西澤 保彦 


2003年8月3日(日) 「ファンタズム」(西澤保彦・著)を読む 何これ?
 本格ミステリーの意匠を借用しているけれど、「本格」でもなければ「ミステリー」でもない(作者)と言う。じゃあ何なのさ、一体?SFか、幻想ホラーか、はたまた、ただのはったり・手抜き小説か?
 そうは言うもののまぎれもない本格ミステリーじゃないか、と思いながら読み続けた。最初から連続殺人事件の犯人が登場する。警察とこのすっとぼけの挑戦的犯人の対決はワクワクするほど面白い。パスポートによりアリバイは完璧だ。その間にいったいどうやって彼は日本で5人の女性を殺せるのか?
 そして終盤、思いもしない展開が待っている。結局、日本とアメリカで10人の女性が殺される。しかも名前に共通点のある女性が同じ日に同じ殺害方法で。わけがわからなくなる。いったいどんなエンディングが待っているのだ。早く、早く、ラストにたどり着きたい。そしてついに最後のページ。ドキドキしながら最後のページを読み終える。そして。。
 あれ?この本は上下本セットの上巻なのか。改めて表紙を見る。「上」とか「1」とか書いてない。つまり「続編」のある本ではない。明らかにこれ一冊で完結の本だ。これで終わりか?解決編がないじゃあないか。パスポートのアリバイは?あの密室殺人のトリックは?犯人はテレポーテーションの術を心得ているとでも言うのか?これじゃあ、中途半端、欲求不満、尻切れトンボだ。

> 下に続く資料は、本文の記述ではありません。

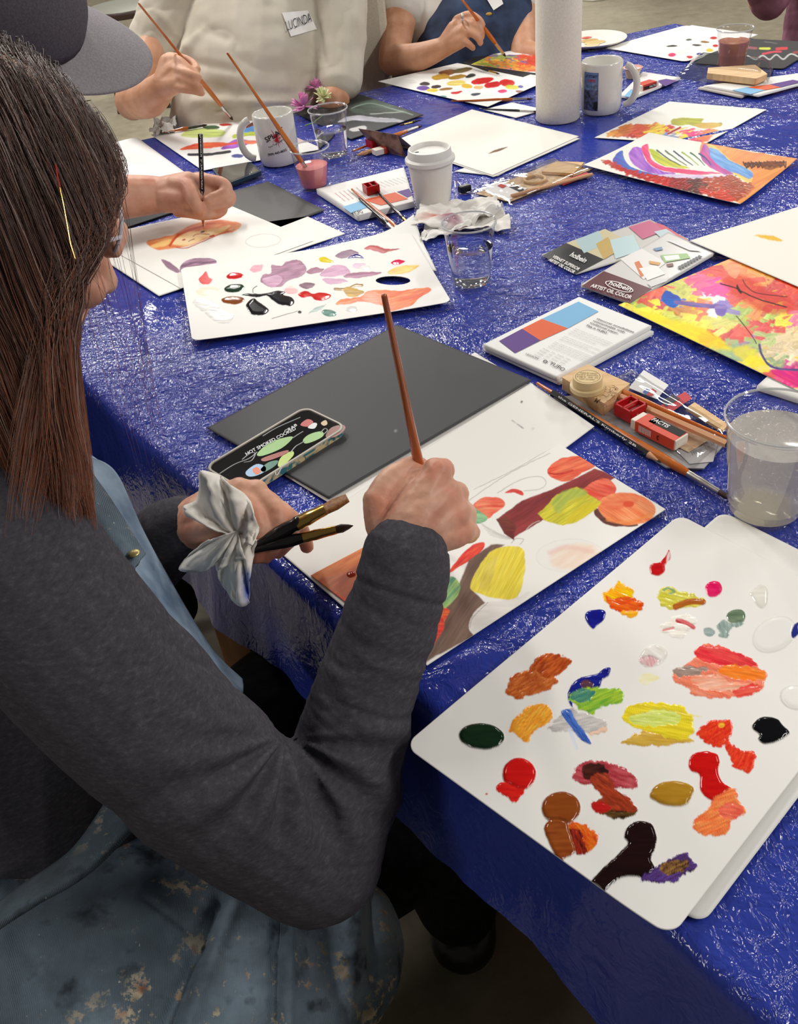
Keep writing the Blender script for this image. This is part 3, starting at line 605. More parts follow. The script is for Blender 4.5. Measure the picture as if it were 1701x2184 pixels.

 インターネットでこの本の感想などを見てみる。「トリックが分からない人がいるでしょう」だって。分からないよ。読みかたが浅かったのか。あるいは作者・西澤保彦の作風に慣れていないせいか。何度考えても分からなかった。誰かこの本を読んだ人、謎を解くカギを教えてくれー!
 有銘、司辻、柘本、日疋、志我聞、坤徳ら、ルビなしでは全く読めない登場人物。作者はよっぽど難しい読みの人間が好きらしい。ちなみに読み方は順に、アリメ、カナツジ、ツゲモト、ヒビキ、シカノエ、コントクである。あなた、読めましたか?